Being Right: Philosophy in Politics

 

 

I’d like to take a slightly different approach to this week’s edition and eschew the normal topical article for something just as fascinating: philosophy. Those of you still reading are in for quite a treat. Since this is a commentary article, I’d like to take this time to tell you what I think “conservatism” really means, especially as it applies to government. Luckily for you, my understanding of conservatism has been largely influenced by people much smarter than myself – in this case Michael Oakeshott.

Oakeshott (1901-1990) was one of the most prominent conservative thinkers of the 20th century, and I believe that even those who throw around the label “conservative” like it’s a dirty word (you know who you are) stand to benefit from some of his insight. While a comprehensive brief on his many and often very technical writings would be impossible given the limits of a newspaper article, I’d like to impress upon you some of the broader and more comprehensible aspects of the conservative philosophy according to Oakeshott, as interpreted by yours truly. 

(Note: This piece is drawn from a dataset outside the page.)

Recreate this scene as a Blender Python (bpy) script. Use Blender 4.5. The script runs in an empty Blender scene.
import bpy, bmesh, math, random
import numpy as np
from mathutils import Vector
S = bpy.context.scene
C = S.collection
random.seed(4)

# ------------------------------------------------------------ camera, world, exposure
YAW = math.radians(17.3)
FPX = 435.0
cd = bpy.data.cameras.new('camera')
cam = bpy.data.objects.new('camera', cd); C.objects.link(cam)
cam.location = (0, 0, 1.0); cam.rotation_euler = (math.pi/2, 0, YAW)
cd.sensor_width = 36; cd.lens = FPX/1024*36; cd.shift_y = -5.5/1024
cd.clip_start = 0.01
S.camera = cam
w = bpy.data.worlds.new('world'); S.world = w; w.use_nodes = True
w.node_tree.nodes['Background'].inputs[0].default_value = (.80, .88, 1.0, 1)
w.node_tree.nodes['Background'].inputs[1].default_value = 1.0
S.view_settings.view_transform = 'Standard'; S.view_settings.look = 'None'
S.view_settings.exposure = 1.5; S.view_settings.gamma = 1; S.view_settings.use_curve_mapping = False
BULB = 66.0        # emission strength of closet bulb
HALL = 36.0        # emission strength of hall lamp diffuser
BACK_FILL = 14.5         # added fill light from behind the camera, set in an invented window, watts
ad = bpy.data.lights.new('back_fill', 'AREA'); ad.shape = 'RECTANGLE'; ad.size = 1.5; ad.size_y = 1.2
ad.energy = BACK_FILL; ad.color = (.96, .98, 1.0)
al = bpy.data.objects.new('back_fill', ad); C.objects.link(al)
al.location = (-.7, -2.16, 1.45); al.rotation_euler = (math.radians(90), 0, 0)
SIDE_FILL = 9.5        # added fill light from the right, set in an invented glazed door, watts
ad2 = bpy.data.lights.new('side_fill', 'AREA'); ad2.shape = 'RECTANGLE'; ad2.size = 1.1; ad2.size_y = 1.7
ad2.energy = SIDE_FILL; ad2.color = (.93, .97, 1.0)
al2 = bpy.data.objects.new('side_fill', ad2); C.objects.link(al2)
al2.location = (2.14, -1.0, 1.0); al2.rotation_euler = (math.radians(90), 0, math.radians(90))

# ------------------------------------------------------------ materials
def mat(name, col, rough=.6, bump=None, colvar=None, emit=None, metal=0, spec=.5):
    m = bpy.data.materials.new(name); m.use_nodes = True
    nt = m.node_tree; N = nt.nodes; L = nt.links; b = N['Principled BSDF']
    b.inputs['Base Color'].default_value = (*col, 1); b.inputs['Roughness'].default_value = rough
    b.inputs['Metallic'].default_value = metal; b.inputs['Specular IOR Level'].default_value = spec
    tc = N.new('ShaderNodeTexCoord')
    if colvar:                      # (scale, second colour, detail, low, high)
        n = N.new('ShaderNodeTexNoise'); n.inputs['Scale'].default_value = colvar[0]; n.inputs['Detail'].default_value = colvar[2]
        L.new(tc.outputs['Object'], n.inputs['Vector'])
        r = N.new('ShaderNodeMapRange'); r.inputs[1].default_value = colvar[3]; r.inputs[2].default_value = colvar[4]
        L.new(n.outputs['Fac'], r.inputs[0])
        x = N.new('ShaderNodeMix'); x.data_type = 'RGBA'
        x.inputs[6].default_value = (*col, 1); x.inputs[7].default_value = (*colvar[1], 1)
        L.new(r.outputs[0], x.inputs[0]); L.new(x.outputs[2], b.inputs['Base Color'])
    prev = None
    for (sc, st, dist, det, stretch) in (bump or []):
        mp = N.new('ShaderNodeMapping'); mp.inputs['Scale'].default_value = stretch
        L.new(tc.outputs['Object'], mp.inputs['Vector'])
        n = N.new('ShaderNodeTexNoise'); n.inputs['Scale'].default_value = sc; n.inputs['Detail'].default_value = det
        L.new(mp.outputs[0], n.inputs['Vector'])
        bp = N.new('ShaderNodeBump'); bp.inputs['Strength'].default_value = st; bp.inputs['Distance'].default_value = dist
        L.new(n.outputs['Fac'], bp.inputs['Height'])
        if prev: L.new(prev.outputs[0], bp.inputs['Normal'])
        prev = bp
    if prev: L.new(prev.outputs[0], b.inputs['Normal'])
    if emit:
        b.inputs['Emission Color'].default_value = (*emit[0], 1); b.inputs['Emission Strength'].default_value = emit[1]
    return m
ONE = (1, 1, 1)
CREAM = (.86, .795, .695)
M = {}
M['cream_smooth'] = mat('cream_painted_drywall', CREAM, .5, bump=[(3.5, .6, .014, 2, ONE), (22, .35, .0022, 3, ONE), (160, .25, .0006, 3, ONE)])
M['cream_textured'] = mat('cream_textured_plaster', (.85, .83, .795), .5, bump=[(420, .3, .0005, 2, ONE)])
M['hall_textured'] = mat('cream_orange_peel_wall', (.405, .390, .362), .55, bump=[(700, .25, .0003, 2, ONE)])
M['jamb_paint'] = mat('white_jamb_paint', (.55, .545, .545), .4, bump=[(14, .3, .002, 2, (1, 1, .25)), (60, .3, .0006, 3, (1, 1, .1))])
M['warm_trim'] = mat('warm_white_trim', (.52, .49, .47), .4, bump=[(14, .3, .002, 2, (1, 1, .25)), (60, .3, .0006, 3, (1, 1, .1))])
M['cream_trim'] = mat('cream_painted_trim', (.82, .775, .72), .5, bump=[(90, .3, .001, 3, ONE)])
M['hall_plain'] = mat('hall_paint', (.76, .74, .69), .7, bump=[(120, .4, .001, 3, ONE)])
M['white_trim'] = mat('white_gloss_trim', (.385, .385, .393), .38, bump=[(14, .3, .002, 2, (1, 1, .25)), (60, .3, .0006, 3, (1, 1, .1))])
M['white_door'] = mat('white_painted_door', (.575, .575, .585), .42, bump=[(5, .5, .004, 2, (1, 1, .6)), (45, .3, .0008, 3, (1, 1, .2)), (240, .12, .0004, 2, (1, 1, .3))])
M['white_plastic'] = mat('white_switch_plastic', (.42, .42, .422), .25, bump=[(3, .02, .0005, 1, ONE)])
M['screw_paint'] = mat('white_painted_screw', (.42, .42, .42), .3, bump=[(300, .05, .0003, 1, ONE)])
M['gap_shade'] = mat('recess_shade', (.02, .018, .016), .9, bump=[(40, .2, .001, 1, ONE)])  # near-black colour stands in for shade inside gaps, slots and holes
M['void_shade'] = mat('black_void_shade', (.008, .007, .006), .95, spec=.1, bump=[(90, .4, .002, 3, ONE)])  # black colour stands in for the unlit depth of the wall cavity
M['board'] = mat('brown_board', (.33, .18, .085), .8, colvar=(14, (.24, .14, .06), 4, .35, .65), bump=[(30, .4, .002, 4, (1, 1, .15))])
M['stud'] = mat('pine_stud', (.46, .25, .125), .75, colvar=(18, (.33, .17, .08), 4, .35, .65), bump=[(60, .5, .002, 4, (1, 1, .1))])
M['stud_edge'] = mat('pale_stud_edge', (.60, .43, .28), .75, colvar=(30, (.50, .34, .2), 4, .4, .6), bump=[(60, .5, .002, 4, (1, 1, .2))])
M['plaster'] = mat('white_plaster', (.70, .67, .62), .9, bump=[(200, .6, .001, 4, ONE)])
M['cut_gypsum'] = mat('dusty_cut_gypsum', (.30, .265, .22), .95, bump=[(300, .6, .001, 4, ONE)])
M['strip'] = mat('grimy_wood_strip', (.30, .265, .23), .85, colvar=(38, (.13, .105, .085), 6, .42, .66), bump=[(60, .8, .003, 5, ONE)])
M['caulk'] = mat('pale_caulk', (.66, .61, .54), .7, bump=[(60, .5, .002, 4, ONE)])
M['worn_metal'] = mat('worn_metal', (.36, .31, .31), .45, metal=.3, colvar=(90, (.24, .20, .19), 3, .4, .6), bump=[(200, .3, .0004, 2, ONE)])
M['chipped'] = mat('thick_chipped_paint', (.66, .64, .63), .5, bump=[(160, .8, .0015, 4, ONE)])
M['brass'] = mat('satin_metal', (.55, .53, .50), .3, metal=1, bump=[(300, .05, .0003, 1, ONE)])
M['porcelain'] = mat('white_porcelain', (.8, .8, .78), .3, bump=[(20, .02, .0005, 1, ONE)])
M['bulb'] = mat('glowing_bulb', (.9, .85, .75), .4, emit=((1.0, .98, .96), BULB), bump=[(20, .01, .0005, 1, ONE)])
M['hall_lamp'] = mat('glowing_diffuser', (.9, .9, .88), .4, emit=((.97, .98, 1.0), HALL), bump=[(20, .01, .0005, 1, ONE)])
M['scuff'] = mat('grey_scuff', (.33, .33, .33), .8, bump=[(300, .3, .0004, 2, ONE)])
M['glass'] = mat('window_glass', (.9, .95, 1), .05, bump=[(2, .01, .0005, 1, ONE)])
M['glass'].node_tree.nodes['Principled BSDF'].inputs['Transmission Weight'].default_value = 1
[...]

First and foremost is the idea of government as an institution comprised of order without enterprise. What I mean by this is a focus on government as a neutral arbiter of laws that refrains, as much as it can, from actively influencing the people it governs. 

The office of government is not to impose other beliefs and activities upon its subjects, not to tutor or educate them, not to make them better or happier in another way, not to direct them, to galvanize them into action, to lead them or to coordinate their activities so that no occasion of conflict that occur; the office of government is merely to rule.

The reason for this idealized passivity of government is based on a healthy respect for the individual and the reality of the human condition. Oakeshott takes as “the current condition of human circumstances” that people often have very different ideas as to how life should be lived, and subsequently endeavor to turn privately held beliefs in public realities. This is the use of government as enterprise – the use of government to actively shape the public into a perceived better way of living – and it is anathema to conservatism.

The conservative government can be seen as “the umpire whose business is to administer the rules of the game.” The rules, as represented by the laws the government enforces, are inherently subject to the people, and should be reflective of how they currently live their lives. Conservatism is naturally wary of a “vision of another, different, and better world.” It recognizes the danger in hypothetical scenarios, and doubts that such an infinitely better way of living could be conceived that it warrants imposition on individuals with varying beliefs. 

People pursue different paths in their lives with differing levels of passion, and will often make their own choices as to what makes them happy. The conservative government would recognize that “this condition of the human circumstance is, in fact, current, and that we have learned to enjoy it and how to manage it.” The role of change and the more loaded term “progress” in a conservative government is to better represent the people governed. Conservatism believes in slow, purposeful, and organic change within society, insisting that a “modification of the rules should always reflect, and never impose, a change in the activities and beliefs of those who are subject to them.” Far from stubbornly opposing all change, a conservative government would recognize that “innovation, then, is called for if the rules are to remain appropriate to the activities they govern.”

This conception of the nature of change within society being dependent on organic growth is why conservatism is skeptical of a government that “commands for truth.” To use the government as tool to artificially change people’s lives is to invite a dangerous precedent, and fits well with Abraham Maslov’s saying, “I suppose it is tempting, if the only tool you have is a hammer, to treat everything as if it were a nail.” The proper function of the government is to arbitrate conflicts between people when their individual lives come into conflict, and to as much as it can avoid promoting certain individual views above each other. It should be stressed that the purpose of the conservative government is not to do nothing, but to approach change rationally and cautiously, mindful of the dangers of radical societal impetuses. In my favorite metaphor of the whole bunch, Oakeshott likens conservatism to the governor of an engine, “which, by controlling the speed at which its parts move, keeps the engine from racketing itself to pieces.”